Non voglio aggiungere altro alla storia che trovo meravigliosa e scorrevole pur senza azione e colpi di scena. È propria questa la letteratura che preferisco, quella che va oltre la trama, oltre gli avvenimenti, godibile per il contenuto corposo, carico di significati, sentimenti, valori, che ti porta naturalmente alla identificazione nel personaggio (grazie anche alla narrazione in prima persona) e a vivere con lui ogni vicenda nel bene e nel male.
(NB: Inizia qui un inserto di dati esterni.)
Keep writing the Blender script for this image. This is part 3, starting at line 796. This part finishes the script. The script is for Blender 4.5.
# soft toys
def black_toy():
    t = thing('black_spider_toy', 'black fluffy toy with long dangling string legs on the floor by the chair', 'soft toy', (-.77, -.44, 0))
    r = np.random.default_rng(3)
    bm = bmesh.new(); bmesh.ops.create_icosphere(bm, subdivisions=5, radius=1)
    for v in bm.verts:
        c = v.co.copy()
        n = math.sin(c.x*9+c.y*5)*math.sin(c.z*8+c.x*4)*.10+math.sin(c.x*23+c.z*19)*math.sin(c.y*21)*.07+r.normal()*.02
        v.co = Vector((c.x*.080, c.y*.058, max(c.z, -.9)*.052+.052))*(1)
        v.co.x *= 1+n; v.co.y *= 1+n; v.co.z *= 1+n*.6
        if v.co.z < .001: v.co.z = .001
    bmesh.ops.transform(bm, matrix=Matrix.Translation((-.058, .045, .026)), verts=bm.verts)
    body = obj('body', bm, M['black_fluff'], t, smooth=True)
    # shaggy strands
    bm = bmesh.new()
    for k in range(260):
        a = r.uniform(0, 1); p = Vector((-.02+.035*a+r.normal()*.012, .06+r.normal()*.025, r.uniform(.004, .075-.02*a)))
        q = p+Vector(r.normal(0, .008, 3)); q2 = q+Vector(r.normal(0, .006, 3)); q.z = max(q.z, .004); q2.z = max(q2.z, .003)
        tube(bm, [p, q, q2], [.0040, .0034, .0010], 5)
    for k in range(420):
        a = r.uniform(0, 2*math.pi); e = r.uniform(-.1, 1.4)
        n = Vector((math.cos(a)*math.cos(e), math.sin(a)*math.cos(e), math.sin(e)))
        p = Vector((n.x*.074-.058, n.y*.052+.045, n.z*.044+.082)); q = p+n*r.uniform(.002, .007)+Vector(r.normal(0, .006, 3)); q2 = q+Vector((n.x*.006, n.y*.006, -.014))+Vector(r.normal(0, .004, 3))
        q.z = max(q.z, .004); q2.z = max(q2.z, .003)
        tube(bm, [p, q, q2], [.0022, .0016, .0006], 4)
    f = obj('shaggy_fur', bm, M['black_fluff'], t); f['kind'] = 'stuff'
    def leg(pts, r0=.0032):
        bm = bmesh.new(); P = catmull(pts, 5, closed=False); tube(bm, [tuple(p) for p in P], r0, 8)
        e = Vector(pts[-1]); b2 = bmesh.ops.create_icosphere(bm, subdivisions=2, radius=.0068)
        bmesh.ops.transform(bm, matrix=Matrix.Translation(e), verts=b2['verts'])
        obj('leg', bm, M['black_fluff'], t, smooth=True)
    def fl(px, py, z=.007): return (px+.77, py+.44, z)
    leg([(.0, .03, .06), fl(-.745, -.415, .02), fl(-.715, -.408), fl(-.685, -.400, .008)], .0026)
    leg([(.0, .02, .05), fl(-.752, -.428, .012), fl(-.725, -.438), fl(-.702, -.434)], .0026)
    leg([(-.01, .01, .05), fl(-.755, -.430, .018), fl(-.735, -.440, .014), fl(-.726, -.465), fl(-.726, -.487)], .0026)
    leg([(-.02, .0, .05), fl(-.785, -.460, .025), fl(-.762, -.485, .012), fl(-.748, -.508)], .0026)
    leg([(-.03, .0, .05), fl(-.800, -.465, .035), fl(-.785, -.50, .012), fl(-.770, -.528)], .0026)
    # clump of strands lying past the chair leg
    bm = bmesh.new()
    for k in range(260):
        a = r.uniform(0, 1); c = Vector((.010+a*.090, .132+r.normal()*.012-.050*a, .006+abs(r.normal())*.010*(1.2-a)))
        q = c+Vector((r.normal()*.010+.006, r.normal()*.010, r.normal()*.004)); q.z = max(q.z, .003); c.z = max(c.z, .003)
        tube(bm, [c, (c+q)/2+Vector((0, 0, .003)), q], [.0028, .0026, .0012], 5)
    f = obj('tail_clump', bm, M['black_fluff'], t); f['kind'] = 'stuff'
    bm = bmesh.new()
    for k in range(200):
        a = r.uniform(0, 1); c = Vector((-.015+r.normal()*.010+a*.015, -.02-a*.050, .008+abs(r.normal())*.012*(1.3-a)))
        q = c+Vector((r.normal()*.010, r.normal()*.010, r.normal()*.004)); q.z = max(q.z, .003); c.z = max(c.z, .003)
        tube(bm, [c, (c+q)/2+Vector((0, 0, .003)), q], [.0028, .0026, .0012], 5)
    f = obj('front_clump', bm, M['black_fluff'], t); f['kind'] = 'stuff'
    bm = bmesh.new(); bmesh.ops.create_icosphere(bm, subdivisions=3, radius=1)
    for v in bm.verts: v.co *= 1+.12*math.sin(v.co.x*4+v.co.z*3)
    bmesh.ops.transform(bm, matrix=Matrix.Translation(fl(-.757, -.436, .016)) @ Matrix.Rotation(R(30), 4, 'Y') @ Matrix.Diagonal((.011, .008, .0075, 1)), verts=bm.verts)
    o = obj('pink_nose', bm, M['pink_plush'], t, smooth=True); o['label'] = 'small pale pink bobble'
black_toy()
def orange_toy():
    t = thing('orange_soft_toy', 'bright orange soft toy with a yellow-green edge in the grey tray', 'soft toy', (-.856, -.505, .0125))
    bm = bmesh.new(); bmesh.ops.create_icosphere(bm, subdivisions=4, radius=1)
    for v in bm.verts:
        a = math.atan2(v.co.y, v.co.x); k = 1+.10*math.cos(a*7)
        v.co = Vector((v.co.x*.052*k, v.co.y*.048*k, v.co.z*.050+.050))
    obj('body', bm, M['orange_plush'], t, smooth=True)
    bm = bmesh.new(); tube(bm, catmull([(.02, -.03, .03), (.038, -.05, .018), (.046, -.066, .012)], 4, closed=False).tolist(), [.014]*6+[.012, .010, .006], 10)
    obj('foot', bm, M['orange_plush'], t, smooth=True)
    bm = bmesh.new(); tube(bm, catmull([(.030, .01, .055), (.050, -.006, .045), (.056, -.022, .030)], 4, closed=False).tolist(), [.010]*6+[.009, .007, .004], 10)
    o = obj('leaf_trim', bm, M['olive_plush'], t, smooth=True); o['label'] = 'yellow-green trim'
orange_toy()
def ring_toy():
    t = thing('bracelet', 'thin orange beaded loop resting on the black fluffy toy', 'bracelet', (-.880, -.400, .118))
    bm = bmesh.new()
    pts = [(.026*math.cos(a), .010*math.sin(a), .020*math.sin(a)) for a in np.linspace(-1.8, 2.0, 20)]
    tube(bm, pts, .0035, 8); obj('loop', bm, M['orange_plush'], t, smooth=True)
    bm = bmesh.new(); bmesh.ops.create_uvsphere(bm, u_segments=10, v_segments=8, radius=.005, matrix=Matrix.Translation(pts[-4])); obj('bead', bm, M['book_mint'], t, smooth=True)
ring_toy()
Questo è il pregio che rilevo come lettrice, mentre come “persona che scrive” devo elogiare, inchinarmi a Cameron per la sua sublime capacità di impostare, condurre, approfondire e far parlare il dialogo. Ogni scrittore lo sa, non c’è niente di più difficile della scrittura di un dialogo (sembra che i bravi scrittori si riconoscano da questo). Ed è incredibile come Cameron riesca invece a dare in quello scambio di battute tutta la forza, il colore, il tono, la funzionalità, il calore, l’efficacia, la credibilità, la verità, necessari a renderlo perfetto. Sono i dialoghi oltre alla narrazione a creare i personaggi e a restituirceli così reali, come se fossero lì davanti a noi, appena oltre il confine della pagina.

Un bello spaccato dell’America post 11 settembre, che, insieme alle vicende personali di una famiglia americana, racchiude in sé tutta l’incertezza, la precarietà l’instabilità di un periodo assai complesso e nebuloso. Non mi sono meravigliata quando ho letto che da questo libro è stato tratto il film omonimo del regista italiano Faenza. Lo vedrò di sicuro. Concludo, per lasciarvi alla lettura di questo meraviglioso libro che spero possa appassionarvi, come ha appassionato ed entusiasmato me. Io nel frattempo comincerò il prossimo dell’autore Quella sera dorata, acquistato fresco fresco.